Before we had kids my DM was that lady who couldn’t wait to be a granny and would talk about it a lot. When we were expecting our first child it was a running joke that we’d never get rid of her.
That hasn’t been the case at all.
We now have 2 kids DD(2) and DS(1). Now DM does mind the kids once a week to allow me to go to work. She has made it clear that this is all she is willing to do despite the fact that she doesn’t work or do anything else. So I do evenings and weekends to work around my partner too. This is something we don’t mind as we do understand that 2 kids at these ages all day is tough.
While I appreciate the help one day per week, I had always thought we’d do more as a family. No matter what I suggest she aways has an excuse. She’ll be getting her nails done or she won’t leave her dogs. (Two of the most poorly trained awful dogs) I started taking the kids to a tots group in her village and calling in after which I thought made for a nice tradition but quite often she makes it very plain that she doesn’t want us or she’ll make alternative plans despite being able to do these things any day of the week. I offer to have them over for dinner at the weekends and they always say no. I invite them for walks they always say no. They never calls to see us (we live 5 mins away). I feel like I’m constantly making the effort to be a family and I’m getting very little back and quite frankly I’m exhausted.
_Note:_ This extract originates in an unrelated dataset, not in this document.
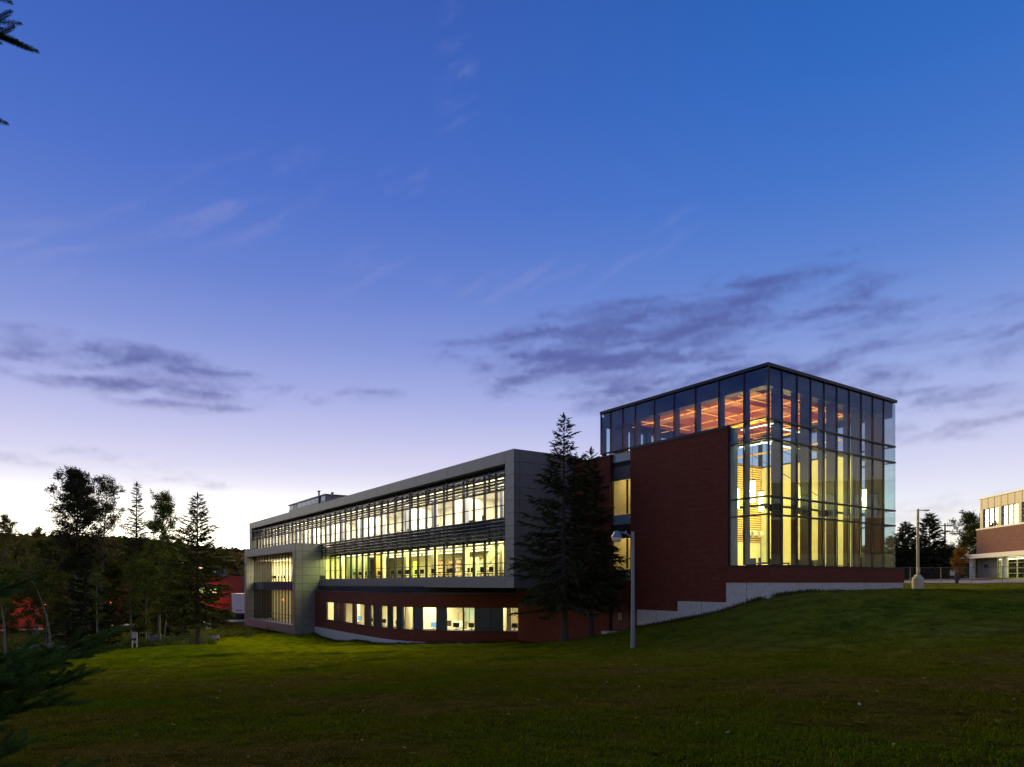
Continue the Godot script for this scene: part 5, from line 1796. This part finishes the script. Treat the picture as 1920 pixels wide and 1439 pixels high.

I genuinely thought I’d have a little village raising these kids but I just don’t.
We hung out all the time with my parents before having the kids. It feels like now that it’s not all fun and games and getting pissed they can’t be bothered.
anyway, it’s not the biggest problem in the world but it just makes me sad that we don’t do more together as a family. I really didn’t foresee it being this way as we were all so close before the kids came along.
am I being unreasonable to have expected more from my parents?
Or should I just be thankful for what I’ve got it’s more than a lot of folks have?